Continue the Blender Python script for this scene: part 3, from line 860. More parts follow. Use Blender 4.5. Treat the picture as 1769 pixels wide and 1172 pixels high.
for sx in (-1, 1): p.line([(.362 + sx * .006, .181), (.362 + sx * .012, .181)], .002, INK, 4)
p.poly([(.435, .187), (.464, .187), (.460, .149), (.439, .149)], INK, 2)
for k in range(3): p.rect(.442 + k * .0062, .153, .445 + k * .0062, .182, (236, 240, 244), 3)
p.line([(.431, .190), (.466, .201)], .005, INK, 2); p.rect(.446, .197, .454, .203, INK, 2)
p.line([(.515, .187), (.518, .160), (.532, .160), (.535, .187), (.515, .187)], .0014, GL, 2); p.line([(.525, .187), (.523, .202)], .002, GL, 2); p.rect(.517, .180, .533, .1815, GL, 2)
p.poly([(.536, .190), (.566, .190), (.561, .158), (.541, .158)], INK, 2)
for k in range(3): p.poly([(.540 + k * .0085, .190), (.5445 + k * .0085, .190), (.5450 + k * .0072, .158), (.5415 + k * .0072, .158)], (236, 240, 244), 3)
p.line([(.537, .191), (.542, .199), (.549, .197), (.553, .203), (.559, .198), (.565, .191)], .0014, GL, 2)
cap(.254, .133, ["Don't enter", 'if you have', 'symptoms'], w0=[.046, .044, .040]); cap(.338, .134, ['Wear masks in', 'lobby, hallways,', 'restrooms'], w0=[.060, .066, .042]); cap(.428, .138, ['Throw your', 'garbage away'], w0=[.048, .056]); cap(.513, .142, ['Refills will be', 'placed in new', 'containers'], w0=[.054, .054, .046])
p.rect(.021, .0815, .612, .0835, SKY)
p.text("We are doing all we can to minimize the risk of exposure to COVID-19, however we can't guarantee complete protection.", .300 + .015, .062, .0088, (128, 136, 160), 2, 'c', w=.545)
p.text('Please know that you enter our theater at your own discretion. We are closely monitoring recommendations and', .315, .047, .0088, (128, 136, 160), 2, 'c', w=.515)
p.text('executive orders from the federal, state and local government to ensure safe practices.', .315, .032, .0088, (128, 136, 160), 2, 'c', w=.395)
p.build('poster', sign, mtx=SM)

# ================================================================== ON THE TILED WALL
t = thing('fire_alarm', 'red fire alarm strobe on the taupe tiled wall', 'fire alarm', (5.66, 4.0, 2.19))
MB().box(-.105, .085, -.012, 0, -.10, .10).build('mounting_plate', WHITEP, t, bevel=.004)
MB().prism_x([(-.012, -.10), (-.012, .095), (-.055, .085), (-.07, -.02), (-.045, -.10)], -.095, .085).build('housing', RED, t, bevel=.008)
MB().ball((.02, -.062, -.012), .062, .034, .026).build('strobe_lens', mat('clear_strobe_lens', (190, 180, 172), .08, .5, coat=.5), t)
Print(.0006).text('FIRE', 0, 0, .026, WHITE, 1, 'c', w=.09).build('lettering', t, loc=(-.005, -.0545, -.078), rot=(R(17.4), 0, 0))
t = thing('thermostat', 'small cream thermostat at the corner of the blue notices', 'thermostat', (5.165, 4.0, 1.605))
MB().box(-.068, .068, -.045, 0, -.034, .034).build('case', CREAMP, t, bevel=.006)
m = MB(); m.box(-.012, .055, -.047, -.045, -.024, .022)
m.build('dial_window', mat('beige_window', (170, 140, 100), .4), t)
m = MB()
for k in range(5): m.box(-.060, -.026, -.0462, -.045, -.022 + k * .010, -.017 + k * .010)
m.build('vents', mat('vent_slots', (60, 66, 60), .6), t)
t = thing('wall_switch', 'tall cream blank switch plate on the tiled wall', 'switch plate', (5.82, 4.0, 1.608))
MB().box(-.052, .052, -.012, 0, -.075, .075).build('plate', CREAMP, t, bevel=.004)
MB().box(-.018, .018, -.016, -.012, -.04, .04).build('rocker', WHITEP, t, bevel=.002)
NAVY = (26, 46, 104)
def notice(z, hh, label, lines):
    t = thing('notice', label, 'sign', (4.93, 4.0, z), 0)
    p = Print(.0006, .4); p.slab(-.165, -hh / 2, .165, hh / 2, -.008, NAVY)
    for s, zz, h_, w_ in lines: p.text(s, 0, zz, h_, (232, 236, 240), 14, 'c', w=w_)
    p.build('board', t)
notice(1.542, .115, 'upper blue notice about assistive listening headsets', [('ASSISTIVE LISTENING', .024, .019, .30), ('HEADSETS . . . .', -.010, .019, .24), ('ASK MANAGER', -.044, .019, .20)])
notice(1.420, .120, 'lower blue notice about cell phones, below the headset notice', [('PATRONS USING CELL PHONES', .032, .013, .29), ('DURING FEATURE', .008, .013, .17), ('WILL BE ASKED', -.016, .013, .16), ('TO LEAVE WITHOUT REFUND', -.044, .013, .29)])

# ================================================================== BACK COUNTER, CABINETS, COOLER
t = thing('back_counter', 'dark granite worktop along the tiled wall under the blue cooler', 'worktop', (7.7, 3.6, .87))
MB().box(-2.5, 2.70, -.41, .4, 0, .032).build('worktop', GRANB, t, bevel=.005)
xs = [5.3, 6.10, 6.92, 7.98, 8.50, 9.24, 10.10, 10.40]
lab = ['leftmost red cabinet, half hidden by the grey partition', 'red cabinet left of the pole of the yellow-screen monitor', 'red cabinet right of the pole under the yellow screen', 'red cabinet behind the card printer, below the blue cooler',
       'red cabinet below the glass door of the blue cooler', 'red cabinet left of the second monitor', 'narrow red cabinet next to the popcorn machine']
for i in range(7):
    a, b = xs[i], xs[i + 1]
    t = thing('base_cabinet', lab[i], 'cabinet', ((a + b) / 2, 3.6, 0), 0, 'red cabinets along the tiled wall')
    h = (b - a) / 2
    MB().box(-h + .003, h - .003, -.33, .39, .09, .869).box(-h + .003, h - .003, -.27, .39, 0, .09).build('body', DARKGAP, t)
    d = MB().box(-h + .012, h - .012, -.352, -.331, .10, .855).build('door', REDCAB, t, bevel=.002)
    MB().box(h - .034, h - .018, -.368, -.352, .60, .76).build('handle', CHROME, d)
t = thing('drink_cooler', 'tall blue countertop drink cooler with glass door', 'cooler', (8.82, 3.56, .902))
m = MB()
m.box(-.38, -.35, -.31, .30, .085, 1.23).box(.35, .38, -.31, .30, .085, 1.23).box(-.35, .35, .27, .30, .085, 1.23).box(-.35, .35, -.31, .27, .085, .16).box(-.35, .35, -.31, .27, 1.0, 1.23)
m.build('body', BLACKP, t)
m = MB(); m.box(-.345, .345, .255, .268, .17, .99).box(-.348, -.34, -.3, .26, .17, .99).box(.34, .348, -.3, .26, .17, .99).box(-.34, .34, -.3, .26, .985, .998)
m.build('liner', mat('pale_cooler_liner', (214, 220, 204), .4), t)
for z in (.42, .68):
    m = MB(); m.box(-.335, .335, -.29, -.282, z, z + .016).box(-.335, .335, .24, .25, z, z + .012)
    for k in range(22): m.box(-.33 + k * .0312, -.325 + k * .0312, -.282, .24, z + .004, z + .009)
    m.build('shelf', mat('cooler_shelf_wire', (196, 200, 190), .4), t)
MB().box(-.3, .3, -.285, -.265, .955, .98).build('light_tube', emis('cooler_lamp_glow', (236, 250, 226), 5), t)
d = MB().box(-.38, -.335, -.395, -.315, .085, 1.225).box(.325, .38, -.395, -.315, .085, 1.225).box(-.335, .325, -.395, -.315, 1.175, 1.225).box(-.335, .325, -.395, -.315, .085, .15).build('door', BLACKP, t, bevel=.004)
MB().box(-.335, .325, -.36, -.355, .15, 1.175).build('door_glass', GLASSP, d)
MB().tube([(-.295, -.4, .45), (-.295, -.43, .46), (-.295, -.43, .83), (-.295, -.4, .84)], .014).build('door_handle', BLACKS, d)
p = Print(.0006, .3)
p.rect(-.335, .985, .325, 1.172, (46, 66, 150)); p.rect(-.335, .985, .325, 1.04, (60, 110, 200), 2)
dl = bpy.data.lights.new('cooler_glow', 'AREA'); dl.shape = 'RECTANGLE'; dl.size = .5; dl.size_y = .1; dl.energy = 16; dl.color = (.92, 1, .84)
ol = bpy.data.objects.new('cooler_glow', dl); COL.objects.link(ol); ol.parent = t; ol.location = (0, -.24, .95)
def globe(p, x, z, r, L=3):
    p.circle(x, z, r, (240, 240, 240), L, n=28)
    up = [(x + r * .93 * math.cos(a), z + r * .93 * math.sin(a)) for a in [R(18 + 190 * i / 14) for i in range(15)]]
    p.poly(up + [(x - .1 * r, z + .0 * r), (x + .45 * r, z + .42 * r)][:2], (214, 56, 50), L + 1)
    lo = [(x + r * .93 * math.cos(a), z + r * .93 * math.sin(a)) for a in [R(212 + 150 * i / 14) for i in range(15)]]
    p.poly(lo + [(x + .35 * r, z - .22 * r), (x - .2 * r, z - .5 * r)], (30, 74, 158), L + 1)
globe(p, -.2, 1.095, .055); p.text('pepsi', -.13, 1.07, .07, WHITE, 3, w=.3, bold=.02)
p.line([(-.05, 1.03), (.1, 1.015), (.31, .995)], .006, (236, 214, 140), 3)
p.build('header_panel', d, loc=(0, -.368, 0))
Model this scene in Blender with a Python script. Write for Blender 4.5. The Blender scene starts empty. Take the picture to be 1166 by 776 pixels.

──────────────────────────────

→ **Task statement**
Every line containing the string "pixels" must be listed.

→ **Worked solution**
Continue the Blender Python script for this scene: part 3, from line 860. More parts follow. Use Blender 4.5. Treat the picture as 1769 pixels wide and 1172 pixels high.
Model this scene in Blender with a Python script. Write for Blender 4.5. The Blender scene starts empty. Take the picture to be 1166 by 776 pixels.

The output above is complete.